Just hours after the 52-minute POTUS-Pope summit concluded, the Holy See Press Office issued an official comunicato on the audience. In part, the communique stated that “In the context of bilateral relations and cooperation between Church and State, there was a discussion on questions of particular relevance for the Church in that country, such as the exercise of the rights to religious freedom, life and conscientious objection.”

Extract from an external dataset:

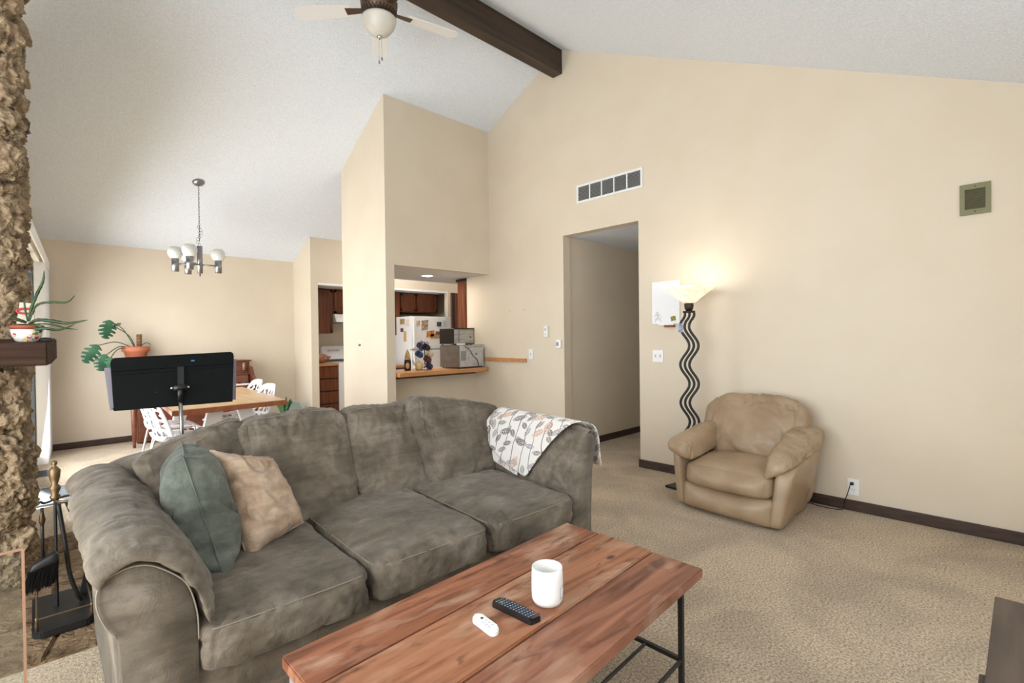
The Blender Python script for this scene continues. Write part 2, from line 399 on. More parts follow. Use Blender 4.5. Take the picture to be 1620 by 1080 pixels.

As President Obama headed out of the Vatican at the conclusion of his visit with the Pope, the stateliness of his surroundings – contrasting with the media’s perception of a simple and unassuming parish priest from the streets of Buenos Aires – might have given him pause to wonder. Are the mandates of his executive office able to keep pace with the ancient order of the Catholic Church? Is the perceived political payoff of the HHS mandate well worth the risk of injuring his ties with one of the nation’s single largest religious constituencies? Given the depths to which his polling numbers have dipped, can he afford to affront the consciences of Catholics and impede their free exercise of religion?
To be certain, Obama might need to rethink his political game plan. Whether he will have the humility to do so remains to be seen. Time will tell.
But, there’s a clue to be discovered amidst the papal pageantry. Just before parting, President Obama extended a gift of seeds to the Pope. (A sign of a relationship reborn?) And, Pope Francis imparted a copy of his recent Apostolic Exhortation Evangelii Gaudium (Joy of the Gospel) to the President. In that magisterial text, the Pope linked economic issues to the Church’s Gospel of Life, proposing that a sound economic agenda must be based on respect for the inviolable right to life of every human person from conception until natural death. In a pointed comment in that document, the Pope states that “It is not ‘progressive’ to try to resolve problems by eliminating a human life.”